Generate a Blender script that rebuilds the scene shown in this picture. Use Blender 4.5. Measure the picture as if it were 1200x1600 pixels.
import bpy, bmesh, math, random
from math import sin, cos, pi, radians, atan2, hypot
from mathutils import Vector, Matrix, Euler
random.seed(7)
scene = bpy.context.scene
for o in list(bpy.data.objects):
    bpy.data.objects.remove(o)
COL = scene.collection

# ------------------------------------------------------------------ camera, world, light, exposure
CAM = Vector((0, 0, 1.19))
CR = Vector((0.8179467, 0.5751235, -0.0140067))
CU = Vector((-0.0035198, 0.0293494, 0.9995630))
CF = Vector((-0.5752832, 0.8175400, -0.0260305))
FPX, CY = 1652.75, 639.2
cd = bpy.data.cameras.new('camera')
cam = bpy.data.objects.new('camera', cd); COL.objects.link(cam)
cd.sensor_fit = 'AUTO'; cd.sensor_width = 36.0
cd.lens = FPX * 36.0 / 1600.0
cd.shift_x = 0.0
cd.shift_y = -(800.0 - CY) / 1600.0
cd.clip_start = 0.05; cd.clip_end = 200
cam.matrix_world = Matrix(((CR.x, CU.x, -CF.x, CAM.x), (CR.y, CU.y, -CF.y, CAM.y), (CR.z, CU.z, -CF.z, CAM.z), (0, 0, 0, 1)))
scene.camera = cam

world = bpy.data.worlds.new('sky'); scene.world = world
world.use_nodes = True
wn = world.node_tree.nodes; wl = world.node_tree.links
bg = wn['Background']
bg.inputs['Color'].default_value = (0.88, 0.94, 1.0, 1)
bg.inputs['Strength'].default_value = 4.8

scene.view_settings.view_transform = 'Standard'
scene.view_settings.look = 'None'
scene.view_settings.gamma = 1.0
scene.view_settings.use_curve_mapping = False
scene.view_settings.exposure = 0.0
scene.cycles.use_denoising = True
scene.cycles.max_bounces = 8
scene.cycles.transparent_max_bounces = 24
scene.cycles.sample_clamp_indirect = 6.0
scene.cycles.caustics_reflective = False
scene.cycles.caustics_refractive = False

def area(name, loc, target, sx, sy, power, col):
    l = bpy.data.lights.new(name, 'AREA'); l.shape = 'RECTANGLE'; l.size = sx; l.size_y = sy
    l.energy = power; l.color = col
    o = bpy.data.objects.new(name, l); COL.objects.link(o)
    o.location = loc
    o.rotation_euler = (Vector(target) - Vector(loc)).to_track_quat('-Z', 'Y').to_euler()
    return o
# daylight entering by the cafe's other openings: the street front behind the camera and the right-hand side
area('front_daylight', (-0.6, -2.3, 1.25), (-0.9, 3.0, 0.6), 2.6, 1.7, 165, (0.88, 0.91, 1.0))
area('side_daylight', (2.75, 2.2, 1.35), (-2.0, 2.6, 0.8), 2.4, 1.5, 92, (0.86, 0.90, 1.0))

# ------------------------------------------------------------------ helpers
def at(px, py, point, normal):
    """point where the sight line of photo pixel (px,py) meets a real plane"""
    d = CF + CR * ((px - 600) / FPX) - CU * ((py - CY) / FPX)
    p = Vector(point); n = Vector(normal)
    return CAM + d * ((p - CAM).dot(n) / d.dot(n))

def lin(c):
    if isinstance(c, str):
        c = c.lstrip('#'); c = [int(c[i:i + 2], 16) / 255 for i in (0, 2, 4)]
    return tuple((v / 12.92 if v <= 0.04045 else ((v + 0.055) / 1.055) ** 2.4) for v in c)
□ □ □
**What you have to do**
Return the listing above in its exact form.

**Correct answer**
Generate a Blender script that rebuilds the scene shown in this picture. Use Blender 4.5. Measure the picture as if it were 1200x1600 pixels.
import bpy, bmesh, math, random
from math import sin, cos, pi, radians, atan2, hypot
from mathutils import Vector, Matrix, Euler
random.seed(7)
scene = bpy.context.scene
for o in list(bpy.data.objects):
    bpy.data.objects.remove(o)
COL = scene.collection

# ------------------------------------------------------------------ camera, world, light, exposure
CAM = Vector((0, 0, 1.19))
CR = Vector((0.8179467, 0.5751235, -0.0140067))
CU = Vector((-0.0035198, 0.0293494, 0.9995630))
CF = Vector((-0.5752832, 0.8175400, -0.0260305))
FPX, CY = 1652.75, 639.2
cd = bpy.data.cameras.new('camera')
cam = bpy.data.objects.new('camera', cd); COL.objects.link(cam)
cd.sensor_fit = 'AUTO'; cd.sensor_width = 36.0
cd.lens = FPX * 36.0 / 1600.0
cd.shift_x = 0.0
cd.shift_y = -(800.0 - CY) / 1600.0
cd.clip_start = 0.05; cd.clip_end = 200
cam.matrix_world = Matrix(((CR.x, CU.x, -CF.x, CAM.x), (CR.y, CU.y, -CF.y, CAM.y), (CR.z, CU.z, -CF.z, CAM.z), (0, 0, 0, 1)))
scene.camera = cam

world = bpy.data.worlds.new('sky'); scene.world = world
world.use_nodes = True
wn = world.node_tree.nodes; wl = world.node_tree.links
bg = wn['Background']
bg.inputs['Color'].default_value = (0.88, 0.94, 1.0, 1)
bg.inputs['Strength'].default_value = 4.8

scene.view_settings.view_transform = 'Standard'
scene.view_settings.look = 'None'
scene.view_settings.gamma = 1.0
scene.view_settings.use_curve_mapping = False
scene.view_settings.exposure = 0.0
scene.cycles.use_denoising = True
scene.cycles.max_bounces = 8
scene.cycles.transparent_max_bounces = 24
scene.cycles.sample_clamp_indirect = 6.0
scene.cycles.caustics_reflective = False
scene.cycles.caustics_refractive = False

def area(name, loc, target, sx, sy, power, col):
    l = bpy.data.lights.new(name, 'AREA'); l.shape = 'RECTANGLE'; l.size = sx; l.size_y = sy
    l.energy = power; l.color = col
    o = bpy.data.objects.new(name, l); COL.objects.link(o)
    o.location = loc
    o.rotation_euler = (Vector(target) - Vector(loc)).to_track_quat('-Z', 'Y').to_euler()
    return o
# daylight entering by the cafe's other openings: the street front behind the camera and the right-hand side
area('front_daylight', (-0.6, -2.3, 1.25), (-0.9, 3.0, 0.6), 2.6, 1.7, 165, (0.88, 0.91, 1.0))
area('side_daylight', (2.75, 2.2, 1.35), (-2.0, 2.6, 0.8), 2.4, 1.5, 92, (0.86, 0.90, 1.0))

# ------------------------------------------------------------------ helpers
def at(px, py, point, normal):
    """point where the sight line of photo pixel (px,py) meets a real plane"""
    d = CF + CR * ((px - 600) / FPX) - CU * ((py - CY) / FPX)
    p = Vector(point); n = Vector(normal)
    return CAM + d * ((p - CAM).dot(n) / d.dot(n))

def lin(c):
    if isinstance(c, str):
        c = c.lstrip('#'); c = [int(c[i:i + 2], 16) / 255 for i in (0, 2, 4)]
    return tuple((v / 12.92 if v <= 0.04045 else ((v + 0.055) / 1.055) ** 2.4) for v in c)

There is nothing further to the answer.